Instruction: Look through the data below. Pick out the lines holding the string "wide".

Available data:
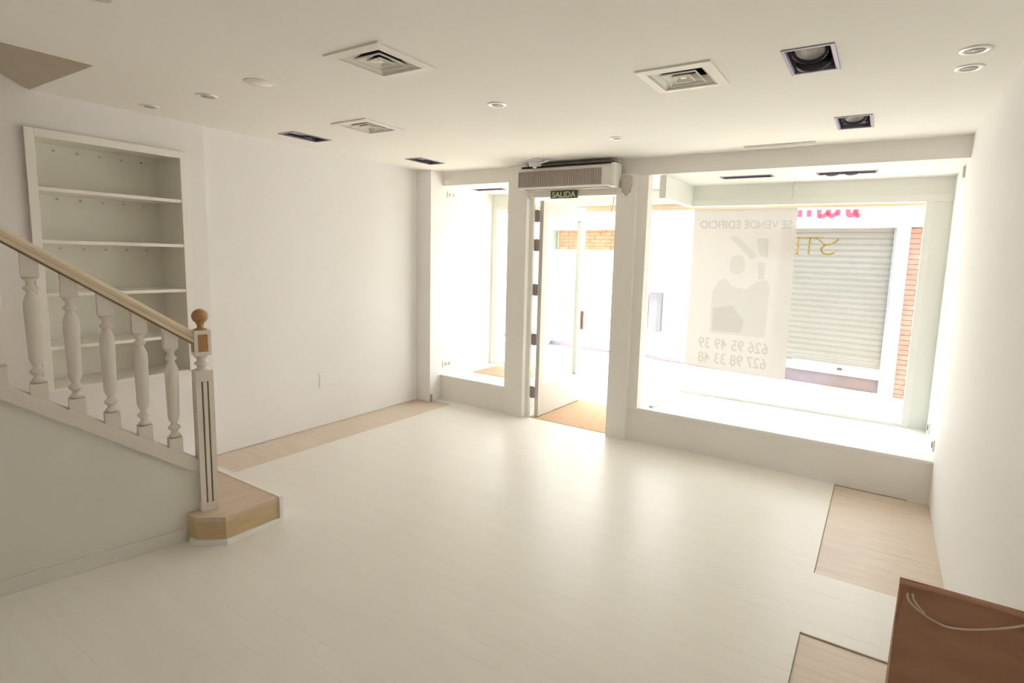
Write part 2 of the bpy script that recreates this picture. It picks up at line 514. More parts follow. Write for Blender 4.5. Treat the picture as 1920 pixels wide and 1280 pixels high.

==

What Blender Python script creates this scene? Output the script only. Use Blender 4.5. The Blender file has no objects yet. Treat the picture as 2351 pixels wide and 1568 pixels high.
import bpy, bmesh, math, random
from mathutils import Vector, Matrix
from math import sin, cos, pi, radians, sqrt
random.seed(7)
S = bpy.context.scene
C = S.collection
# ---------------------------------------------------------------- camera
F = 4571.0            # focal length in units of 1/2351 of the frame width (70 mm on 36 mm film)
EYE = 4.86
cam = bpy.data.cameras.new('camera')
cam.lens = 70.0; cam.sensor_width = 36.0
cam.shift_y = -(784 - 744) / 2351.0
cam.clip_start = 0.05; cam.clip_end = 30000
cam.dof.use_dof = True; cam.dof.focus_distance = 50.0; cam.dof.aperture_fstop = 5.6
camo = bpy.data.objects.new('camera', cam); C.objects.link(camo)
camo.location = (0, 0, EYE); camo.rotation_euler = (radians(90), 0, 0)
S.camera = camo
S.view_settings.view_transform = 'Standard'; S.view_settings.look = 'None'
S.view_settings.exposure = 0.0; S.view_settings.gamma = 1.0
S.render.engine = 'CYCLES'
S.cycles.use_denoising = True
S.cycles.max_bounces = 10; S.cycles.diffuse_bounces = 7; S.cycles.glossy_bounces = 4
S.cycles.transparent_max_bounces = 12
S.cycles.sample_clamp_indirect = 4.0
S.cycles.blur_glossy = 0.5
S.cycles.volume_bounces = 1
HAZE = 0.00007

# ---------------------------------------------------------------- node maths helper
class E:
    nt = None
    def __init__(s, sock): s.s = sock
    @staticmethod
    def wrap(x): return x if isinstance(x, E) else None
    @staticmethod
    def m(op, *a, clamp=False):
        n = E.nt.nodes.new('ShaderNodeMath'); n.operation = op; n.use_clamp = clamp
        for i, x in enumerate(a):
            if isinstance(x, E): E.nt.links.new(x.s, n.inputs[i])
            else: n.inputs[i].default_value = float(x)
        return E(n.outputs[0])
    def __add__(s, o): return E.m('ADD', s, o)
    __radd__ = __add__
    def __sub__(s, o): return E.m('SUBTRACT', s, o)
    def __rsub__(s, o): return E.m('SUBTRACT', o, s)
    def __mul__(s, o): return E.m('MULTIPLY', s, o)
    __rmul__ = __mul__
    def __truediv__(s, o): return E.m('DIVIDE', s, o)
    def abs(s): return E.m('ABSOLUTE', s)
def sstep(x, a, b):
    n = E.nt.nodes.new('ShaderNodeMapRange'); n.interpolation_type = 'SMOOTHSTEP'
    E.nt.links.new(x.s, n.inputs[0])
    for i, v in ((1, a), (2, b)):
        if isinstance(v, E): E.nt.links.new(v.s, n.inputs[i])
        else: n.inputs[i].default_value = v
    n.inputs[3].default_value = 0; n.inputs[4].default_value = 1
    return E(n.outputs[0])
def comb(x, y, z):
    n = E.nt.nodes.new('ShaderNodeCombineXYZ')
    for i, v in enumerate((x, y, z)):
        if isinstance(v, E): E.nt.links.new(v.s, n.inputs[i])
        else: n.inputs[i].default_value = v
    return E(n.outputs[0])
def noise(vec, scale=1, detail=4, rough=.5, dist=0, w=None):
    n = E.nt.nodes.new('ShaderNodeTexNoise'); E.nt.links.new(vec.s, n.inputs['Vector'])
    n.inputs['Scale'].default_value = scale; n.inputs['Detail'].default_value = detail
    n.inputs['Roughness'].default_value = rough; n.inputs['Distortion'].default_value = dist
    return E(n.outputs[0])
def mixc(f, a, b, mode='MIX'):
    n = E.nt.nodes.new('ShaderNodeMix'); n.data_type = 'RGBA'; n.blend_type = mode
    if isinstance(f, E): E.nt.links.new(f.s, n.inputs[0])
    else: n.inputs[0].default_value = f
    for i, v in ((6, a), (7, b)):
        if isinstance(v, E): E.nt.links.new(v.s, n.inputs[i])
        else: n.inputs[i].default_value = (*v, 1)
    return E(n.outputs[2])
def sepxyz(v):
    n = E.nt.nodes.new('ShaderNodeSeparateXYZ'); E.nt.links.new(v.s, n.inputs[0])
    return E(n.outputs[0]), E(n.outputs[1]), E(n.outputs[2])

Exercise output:
Write part 2 of the bpy script that recreates this picture. It picks up at line 514. More parts follow. Write for Blender 4.5. Treat the picture as 1920 pixels wide and 1280 pixels high.
What Blender Python script creates this scene? Output the script only. Use Blender 4.5. The Blender file has no objects yet. Treat the picture as 2351 pixels wide and 1568 pixels high.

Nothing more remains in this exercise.